» Stated exercise: All of the material below is to be repeated exactly.

» Supplied material:
-- START --

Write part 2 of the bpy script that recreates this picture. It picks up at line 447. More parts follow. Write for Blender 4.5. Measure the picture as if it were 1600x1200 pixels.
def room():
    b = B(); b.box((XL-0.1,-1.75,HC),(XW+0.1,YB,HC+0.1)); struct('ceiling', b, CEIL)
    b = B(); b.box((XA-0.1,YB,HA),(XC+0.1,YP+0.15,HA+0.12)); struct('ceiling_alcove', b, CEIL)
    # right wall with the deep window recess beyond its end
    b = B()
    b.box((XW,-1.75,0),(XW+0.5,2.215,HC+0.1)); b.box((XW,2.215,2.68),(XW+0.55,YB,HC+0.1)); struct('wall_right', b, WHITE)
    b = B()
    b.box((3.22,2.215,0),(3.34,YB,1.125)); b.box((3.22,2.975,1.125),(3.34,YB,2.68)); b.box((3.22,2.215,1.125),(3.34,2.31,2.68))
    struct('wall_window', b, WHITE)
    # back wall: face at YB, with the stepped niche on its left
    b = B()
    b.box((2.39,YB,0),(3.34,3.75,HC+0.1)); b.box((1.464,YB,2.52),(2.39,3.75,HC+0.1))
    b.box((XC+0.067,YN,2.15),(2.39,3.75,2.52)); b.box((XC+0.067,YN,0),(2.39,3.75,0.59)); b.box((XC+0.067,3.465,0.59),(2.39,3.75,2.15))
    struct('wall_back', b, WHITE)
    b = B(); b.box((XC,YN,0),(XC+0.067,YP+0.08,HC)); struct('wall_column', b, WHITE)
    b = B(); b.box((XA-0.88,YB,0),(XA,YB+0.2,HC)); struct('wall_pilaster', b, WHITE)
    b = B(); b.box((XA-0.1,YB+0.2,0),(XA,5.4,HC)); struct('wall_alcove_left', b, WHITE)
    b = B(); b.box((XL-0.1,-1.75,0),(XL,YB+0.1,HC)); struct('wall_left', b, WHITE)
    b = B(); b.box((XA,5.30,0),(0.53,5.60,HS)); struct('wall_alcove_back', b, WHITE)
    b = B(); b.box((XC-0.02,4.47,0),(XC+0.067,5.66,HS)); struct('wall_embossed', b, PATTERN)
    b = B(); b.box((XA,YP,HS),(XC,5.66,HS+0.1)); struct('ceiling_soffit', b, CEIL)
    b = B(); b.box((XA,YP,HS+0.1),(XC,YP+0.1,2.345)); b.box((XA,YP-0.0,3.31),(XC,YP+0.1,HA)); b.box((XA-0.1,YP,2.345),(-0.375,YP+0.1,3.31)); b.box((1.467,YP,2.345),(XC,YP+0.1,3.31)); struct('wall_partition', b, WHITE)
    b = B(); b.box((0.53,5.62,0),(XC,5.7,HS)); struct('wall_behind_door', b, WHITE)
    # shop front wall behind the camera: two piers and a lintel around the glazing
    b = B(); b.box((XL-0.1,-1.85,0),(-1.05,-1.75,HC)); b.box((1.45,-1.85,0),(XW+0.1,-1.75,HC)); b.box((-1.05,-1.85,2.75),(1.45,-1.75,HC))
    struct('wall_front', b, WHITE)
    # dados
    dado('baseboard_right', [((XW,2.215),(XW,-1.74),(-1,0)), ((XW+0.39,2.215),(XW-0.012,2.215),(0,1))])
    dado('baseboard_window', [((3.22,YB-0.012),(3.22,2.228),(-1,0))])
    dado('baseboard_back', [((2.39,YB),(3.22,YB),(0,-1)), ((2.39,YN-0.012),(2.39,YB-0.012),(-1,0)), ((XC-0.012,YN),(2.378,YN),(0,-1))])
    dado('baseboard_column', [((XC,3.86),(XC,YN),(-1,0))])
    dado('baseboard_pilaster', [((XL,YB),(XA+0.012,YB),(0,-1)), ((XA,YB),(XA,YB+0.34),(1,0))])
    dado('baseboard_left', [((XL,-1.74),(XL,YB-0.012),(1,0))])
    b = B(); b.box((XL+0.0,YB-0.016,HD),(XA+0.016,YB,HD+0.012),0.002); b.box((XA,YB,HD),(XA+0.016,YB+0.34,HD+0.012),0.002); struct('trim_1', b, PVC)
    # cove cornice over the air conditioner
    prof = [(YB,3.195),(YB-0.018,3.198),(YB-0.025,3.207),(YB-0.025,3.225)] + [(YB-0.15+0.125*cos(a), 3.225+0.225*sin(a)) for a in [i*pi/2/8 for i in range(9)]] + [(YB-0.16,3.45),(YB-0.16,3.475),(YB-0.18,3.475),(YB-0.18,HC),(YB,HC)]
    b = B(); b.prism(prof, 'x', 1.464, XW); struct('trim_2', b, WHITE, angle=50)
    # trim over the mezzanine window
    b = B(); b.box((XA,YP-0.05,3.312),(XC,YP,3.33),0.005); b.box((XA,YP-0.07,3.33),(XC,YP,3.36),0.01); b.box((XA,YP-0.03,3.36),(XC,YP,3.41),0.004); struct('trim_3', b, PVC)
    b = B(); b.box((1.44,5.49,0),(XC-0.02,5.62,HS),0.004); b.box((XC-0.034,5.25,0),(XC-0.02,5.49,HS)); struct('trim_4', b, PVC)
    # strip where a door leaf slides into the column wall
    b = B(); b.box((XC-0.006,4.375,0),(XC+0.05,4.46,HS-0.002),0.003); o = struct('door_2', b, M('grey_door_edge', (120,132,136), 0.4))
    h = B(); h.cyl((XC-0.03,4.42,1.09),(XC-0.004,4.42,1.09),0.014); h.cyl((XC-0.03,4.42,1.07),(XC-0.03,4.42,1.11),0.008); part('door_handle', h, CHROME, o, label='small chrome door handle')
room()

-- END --

» Task output:
Write part 2 of the bpy script that recreates this picture. It picks up at line 447. More parts follow. Write for Blender 4.5. Measure the picture as if it were 1600x1200 pixels.
def room():
    b = B(); b.box((XL-0.1,-1.75,HC),(XW+0.1,YB,HC+0.1)); struct('ceiling', b, CEIL)
    b = B(); b.box((XA-0.1,YB,HA),(XC+0.1,YP+0.15,HA+0.12)); struct('ceiling_alcove', b, CEIL)
    # right wall with the deep window recess beyond its end
    b = B()
    b.box((XW,-1.75,0),(XW+0.5,2.215,HC+0.1)); b.box((XW,2.215,2.68),(XW+0.55,YB,HC+0.1)); struct('wall_right', b, WHITE)
    b = B()
    b.box((3.22,2.215,0),(3.34,YB,1.125)); b.box((3.22,2.975,1.125),(3.34,YB,2.68)); b.box((3.22,2.215,1.125),(3.34,2.31,2.68))
    struct('wall_window', b, WHITE)
    # back wall: face at YB, with the stepped niche on its left
    b = B()
    b.box((2.39,YB,0),(3.34,3.75,HC+0.1)); b.box((1.464,YB,2.52),(2.39,3.75,HC+0.1))
    b.box((XC+0.067,YN,2.15),(2.39,3.75,2.52)); b.box((XC+0.067,YN,0),(2.39,3.75,0.59)); b.box((XC+0.067,3.465,0.59),(2.39,3.75,2.15))
    struct('wall_back', b, WHITE)
    b = B(); b.box((XC,YN,0),(XC+0.067,YP+0.08,HC)); struct('wall_column', b, WHITE)
    b = B(); b.box((XA-0.88,YB,0),(XA,YB+0.2,HC)); struct('wall_pilaster', b, WHITE)
    b = B(); b.box((XA-0.1,YB+0.2,0),(XA,5.4,HC)); struct('wall_alcove_left', b, WHITE)
    b = B(); b.box((XL-0.1,-1.75,0),(XL,YB+0.1,HC)); struct('wall_left', b, WHITE)
    b = B(); b.box((XA,5.30,0),(0.53,5.60,HS)); struct('wall_alcove_back', b, WHITE)
    b = B(); b.box((XC-0.02,4.47,0),(XC+0.067,5.66,HS)); struct('wall_embossed', b, PATTERN)
    b = B(); b.box((XA,YP,HS),(XC,5.66,HS+0.1)); struct('ceiling_soffit', b, CEIL)
    b = B(); b.box((XA,YP,HS+0.1),(XC,YP+0.1,2.345)); b.box((XA,YP-0.0,3.31),(XC,YP+0.1,HA)); b.box((XA-0.1,YP,2.345),(-0.375,YP+0.1,3.31)); b.box((1.467,YP,2.345),(XC,YP+0.1,3.31)); struct('wall_partition', b, WHITE)
    b = B(); b.box((0.53,5.62,0),(XC,5.7,HS)); struct('wall_behind_door', b, WHITE)
    # shop front wall behind the camera: two piers and a lintel around the glazing
    b = B(); b.box((XL-0.1,-1.85,0),(-1.05,-1.75,HC)); b.box((1.45,-1.85,0),(XW+0.1,-1.75,HC)); b.box((-1.05,-1.85,2.75),(1.45,-1.75,HC))
    struct('wall_front', b, WHITE)
    # dados
    dado('baseboard_right', [((XW,2.215),(XW,-1.74),(-1,0)), ((XW+0.39,2.215),(XW-0.012,2.215),(0,1))])
    dado('baseboard_window', [((3.22,YB-0.012),(3.22,2.228),(-1,0))])
    dado('baseboard_back', [((2.39,YB),(3.22,YB),(0,-1)), ((2.39,YN-0.012),(2.39,YB-0.012),(-1,0)), ((XC-0.012,YN),(2.378,YN),(0,-1))])
    dado('baseboard_column', [((XC,3.86),(XC,YN),(-1,0))])
    dado('baseboard_pilaster', [((XL,YB),(XA+0.012,YB),(0,-1)), ((XA,YB),(XA,YB+0.34),(1,0))])
    dado('baseboard_left', [((XL,-1.74),(XL,YB-0.012),(1,0))])
    b = B(); b.box((XL+0.0,YB-0.016,HD),(XA+0.016,YB,HD+0.012),0.002); b.box((XA,YB,HD),(XA+0.016,YB+0.34,HD+0.012),0.002); struct('trim_1', b, PVC)
    # cove cornice over the air conditioner
    prof = [(YB,3.195),(YB-0.018,3.198),(YB-0.025,3.207),(YB-0.025,3.225)] + [(YB-0.15+0.125*cos(a), 3.225+0.225*sin(a)) for a in [i*pi/2/8 for i in range(9)]] + [(YB-0.16,3.45),(YB-0.16,3.475),(YB-0.18,3.475),(YB-0.18,HC),(YB,HC)]
    b = B(); b.prism(prof, 'x', 1.464, XW); struct('trim_2', b, WHITE, angle=50)
    # trim over the mezzanine window
    b = B(); b.box((XA,YP-0.05,3.312),(XC,YP,3.33),0.005); b.box((XA,YP-0.07,3.33),(XC,YP,3.36),0.01); b.box((XA,YP-0.03,3.36),(XC,YP,3.41),0.004); struct('trim_3', b, PVC)
    b = B(); b.box((1.44,5.49,0),(XC-0.02,5.62,HS),0.004); b.box((XC-0.034,5.25,0),(XC-0.02,5.49,HS)); struct('trim_4', b, PVC)
    # strip where a door leaf slides into the column wall
    b = B(); b.box((XC-0.006,4.375,0),(XC+0.05,4.46,HS-0.002),0.003); o = struct('door_2', b, M('grey_door_edge', (120,132,136), 0.4))
    h = B(); h.cyl((XC-0.03,4.42,1.09),(XC-0.004,4.42,1.09),0.014); h.cyl((XC-0.03,4.42,1.07),(XC-0.03,4.42,1.11),0.008); part('door_handle', h, CHROME, o, label='small chrome door handle')
room()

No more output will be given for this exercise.